**Set exercise**
Each line that holds the word "this" counts once; report the total and nothing else.

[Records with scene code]
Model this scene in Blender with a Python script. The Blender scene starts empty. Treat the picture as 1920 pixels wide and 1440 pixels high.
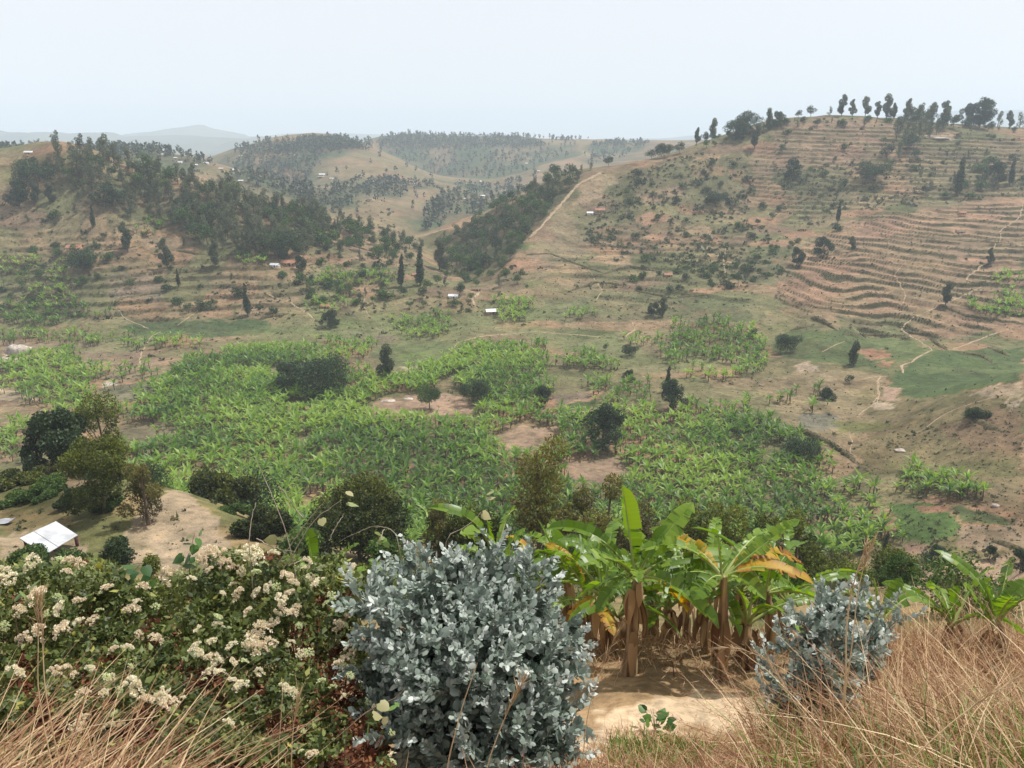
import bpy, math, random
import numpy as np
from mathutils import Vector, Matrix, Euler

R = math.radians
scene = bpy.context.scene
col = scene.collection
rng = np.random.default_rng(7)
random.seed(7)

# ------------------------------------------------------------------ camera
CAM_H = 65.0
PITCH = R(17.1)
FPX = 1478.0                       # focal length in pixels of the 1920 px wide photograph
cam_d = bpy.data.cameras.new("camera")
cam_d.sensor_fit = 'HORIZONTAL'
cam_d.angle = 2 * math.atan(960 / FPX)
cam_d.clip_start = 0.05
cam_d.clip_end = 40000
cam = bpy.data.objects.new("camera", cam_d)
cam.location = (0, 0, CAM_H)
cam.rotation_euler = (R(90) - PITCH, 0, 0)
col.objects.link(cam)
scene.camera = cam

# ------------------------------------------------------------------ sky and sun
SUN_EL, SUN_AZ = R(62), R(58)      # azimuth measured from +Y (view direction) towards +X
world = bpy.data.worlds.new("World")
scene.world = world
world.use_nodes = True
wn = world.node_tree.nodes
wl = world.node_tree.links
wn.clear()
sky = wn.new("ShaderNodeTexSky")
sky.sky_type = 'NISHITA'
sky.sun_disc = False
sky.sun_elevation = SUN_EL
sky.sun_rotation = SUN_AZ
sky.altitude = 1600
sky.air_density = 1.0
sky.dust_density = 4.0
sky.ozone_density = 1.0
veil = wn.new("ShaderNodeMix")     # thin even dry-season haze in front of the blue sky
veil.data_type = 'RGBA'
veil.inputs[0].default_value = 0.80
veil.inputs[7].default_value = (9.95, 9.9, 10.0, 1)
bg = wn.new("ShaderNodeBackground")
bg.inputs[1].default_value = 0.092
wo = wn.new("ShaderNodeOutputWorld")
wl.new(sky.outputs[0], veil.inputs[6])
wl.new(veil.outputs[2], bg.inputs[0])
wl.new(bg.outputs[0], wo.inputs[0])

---

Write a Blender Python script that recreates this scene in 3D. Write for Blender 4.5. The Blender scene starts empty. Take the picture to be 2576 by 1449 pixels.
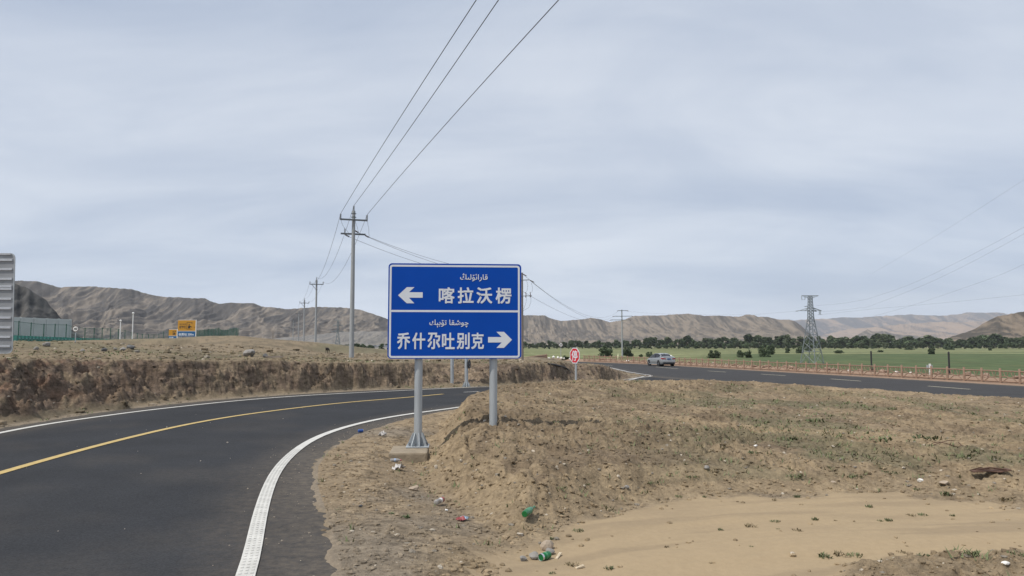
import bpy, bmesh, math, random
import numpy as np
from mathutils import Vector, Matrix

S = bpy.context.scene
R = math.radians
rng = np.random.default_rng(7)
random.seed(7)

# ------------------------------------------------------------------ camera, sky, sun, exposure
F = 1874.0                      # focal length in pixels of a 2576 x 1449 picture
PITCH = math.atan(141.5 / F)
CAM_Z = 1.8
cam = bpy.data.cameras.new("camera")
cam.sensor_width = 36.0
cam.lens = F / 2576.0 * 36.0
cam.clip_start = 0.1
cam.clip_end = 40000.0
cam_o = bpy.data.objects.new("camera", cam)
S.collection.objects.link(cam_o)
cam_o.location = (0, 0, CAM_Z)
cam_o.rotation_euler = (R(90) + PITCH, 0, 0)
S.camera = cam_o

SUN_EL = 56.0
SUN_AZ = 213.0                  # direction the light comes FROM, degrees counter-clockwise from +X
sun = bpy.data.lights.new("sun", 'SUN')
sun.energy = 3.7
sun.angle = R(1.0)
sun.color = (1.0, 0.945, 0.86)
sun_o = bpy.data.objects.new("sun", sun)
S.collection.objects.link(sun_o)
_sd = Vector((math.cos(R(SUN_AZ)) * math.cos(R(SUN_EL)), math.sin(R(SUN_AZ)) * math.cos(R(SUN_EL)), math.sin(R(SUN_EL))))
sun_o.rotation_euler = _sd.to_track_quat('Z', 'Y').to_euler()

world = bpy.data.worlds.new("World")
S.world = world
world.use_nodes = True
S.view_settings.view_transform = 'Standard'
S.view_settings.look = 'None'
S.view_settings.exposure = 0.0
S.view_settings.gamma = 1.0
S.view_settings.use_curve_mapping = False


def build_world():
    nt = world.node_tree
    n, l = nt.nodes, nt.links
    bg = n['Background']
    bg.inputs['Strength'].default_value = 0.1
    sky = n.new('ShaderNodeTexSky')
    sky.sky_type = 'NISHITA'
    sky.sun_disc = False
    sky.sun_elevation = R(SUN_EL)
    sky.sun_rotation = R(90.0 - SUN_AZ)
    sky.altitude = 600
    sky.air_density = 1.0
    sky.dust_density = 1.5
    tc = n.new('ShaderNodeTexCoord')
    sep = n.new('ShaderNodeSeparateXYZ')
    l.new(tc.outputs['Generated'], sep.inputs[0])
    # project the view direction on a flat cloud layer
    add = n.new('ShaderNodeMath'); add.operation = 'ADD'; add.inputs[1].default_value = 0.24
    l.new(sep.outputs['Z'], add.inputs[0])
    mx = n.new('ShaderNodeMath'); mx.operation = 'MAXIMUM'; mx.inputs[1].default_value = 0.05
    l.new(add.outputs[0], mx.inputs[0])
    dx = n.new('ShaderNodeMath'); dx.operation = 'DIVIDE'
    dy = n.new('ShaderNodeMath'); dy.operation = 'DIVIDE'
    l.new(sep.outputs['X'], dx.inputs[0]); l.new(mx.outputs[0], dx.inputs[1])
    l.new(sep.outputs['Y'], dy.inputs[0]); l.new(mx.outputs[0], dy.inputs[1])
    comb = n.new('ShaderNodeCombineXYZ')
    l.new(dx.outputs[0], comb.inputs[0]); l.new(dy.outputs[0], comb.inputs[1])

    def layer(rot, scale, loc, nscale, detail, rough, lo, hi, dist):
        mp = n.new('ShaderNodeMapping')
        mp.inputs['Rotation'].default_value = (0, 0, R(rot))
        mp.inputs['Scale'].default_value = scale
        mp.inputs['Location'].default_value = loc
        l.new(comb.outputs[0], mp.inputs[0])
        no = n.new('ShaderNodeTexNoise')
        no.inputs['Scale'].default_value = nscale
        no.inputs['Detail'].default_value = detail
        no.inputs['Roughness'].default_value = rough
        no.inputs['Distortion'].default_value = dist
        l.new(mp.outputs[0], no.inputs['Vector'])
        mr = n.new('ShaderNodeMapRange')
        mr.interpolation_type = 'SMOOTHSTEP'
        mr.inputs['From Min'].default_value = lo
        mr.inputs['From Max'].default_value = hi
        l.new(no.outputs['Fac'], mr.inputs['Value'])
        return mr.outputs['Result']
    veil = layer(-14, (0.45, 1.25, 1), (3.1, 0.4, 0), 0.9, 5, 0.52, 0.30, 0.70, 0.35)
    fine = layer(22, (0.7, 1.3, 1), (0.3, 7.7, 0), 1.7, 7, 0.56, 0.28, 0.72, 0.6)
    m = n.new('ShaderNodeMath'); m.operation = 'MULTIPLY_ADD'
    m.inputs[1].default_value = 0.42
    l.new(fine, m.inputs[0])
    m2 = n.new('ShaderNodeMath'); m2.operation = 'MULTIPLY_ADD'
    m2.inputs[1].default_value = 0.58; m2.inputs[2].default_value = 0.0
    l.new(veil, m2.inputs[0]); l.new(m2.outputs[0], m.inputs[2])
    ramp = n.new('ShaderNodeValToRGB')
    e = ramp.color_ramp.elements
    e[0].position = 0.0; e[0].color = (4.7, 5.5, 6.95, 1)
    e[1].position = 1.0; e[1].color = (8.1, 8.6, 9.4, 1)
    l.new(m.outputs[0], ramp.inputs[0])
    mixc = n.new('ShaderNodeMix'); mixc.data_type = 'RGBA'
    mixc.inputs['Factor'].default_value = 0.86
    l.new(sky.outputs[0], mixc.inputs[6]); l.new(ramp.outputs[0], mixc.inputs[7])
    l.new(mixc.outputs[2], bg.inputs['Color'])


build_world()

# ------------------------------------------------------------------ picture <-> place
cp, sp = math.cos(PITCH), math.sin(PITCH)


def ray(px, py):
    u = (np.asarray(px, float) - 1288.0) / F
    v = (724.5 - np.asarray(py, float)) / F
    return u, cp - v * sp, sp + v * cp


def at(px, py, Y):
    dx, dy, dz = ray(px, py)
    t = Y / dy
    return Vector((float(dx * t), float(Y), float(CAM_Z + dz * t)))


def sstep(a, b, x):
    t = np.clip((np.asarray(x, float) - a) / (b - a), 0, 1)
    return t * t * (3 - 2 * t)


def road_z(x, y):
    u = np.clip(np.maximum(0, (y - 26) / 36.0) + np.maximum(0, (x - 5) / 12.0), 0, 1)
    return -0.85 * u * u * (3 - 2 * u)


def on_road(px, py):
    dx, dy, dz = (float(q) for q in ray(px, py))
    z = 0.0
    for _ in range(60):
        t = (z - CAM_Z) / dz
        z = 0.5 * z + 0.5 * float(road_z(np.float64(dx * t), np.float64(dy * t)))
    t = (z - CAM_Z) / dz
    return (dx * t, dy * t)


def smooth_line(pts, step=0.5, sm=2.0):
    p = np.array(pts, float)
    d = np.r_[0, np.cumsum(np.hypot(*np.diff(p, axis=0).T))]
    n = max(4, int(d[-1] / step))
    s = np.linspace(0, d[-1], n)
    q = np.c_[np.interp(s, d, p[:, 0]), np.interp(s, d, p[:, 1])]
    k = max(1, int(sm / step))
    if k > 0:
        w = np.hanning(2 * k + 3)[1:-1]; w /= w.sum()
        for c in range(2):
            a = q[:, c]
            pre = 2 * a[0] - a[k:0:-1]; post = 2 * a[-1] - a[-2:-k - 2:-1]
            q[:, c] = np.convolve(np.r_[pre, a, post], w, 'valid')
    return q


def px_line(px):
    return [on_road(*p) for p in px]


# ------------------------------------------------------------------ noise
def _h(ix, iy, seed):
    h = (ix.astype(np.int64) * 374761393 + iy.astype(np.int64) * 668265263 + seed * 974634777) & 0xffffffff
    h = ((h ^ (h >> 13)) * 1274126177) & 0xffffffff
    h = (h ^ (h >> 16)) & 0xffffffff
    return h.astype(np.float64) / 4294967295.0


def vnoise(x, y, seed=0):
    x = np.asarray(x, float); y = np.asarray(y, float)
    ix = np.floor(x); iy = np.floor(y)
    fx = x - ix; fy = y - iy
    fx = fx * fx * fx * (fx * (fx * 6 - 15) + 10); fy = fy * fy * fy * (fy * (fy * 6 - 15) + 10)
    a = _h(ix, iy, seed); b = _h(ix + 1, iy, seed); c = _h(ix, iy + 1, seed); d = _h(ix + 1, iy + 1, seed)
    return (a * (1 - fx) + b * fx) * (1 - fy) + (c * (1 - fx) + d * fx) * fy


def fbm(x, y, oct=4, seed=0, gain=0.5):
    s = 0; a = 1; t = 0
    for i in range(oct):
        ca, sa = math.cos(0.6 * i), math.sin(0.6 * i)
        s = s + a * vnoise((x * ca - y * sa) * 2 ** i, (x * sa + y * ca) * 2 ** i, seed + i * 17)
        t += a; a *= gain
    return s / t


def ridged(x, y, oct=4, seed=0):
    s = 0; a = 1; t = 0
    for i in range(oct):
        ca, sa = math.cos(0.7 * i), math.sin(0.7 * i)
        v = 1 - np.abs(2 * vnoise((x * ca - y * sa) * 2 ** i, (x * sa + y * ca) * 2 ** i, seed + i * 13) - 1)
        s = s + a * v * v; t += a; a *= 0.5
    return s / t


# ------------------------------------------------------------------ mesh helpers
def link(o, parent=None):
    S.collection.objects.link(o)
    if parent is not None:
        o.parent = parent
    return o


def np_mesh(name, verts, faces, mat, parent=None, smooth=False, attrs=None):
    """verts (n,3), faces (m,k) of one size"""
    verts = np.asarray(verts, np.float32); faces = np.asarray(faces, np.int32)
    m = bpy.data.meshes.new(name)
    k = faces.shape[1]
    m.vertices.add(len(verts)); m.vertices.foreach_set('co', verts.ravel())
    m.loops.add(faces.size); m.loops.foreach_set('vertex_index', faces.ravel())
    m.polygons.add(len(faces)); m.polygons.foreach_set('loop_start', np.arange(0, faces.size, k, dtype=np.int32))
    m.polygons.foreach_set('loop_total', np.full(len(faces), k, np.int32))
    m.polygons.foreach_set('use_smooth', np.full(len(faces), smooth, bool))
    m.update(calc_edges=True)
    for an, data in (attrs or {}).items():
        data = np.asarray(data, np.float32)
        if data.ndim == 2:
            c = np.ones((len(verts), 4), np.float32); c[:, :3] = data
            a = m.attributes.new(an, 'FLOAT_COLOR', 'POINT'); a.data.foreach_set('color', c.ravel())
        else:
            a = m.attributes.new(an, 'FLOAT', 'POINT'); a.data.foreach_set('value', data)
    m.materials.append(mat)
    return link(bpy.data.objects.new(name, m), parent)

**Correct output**
2